* [Problem]: Copy out all lines that hold "parts".

* [Records for this exercise]:
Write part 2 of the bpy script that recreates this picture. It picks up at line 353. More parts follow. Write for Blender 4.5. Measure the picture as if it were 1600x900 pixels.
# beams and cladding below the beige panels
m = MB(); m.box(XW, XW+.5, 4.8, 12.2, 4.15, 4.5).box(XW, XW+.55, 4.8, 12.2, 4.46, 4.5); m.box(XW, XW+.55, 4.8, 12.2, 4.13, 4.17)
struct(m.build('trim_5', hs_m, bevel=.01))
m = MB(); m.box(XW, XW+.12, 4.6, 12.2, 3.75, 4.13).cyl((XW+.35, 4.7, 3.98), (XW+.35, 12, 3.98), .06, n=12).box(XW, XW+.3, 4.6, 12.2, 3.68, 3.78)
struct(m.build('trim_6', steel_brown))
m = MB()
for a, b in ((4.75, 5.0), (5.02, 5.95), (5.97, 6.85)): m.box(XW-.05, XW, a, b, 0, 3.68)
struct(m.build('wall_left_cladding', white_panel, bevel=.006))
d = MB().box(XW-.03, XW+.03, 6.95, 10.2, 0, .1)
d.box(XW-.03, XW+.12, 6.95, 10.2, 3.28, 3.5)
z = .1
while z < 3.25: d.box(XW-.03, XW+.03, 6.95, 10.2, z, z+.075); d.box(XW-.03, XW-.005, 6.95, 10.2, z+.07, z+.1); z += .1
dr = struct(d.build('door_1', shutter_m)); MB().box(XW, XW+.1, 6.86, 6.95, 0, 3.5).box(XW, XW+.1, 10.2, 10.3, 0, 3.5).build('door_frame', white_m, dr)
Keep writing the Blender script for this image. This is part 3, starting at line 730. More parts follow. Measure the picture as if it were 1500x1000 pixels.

* [Reply]:
Write part 2 of the bpy script that recreates this picture. It picks up at line 353. More parts follow. Write for Blender 4.5. Measure the picture as if it were 1600x900 pixels.
Keep writing the Blender script for this image. This is part 3, starting at line 730. More parts follow. Measure the picture as if it were 1500x1000 pixels.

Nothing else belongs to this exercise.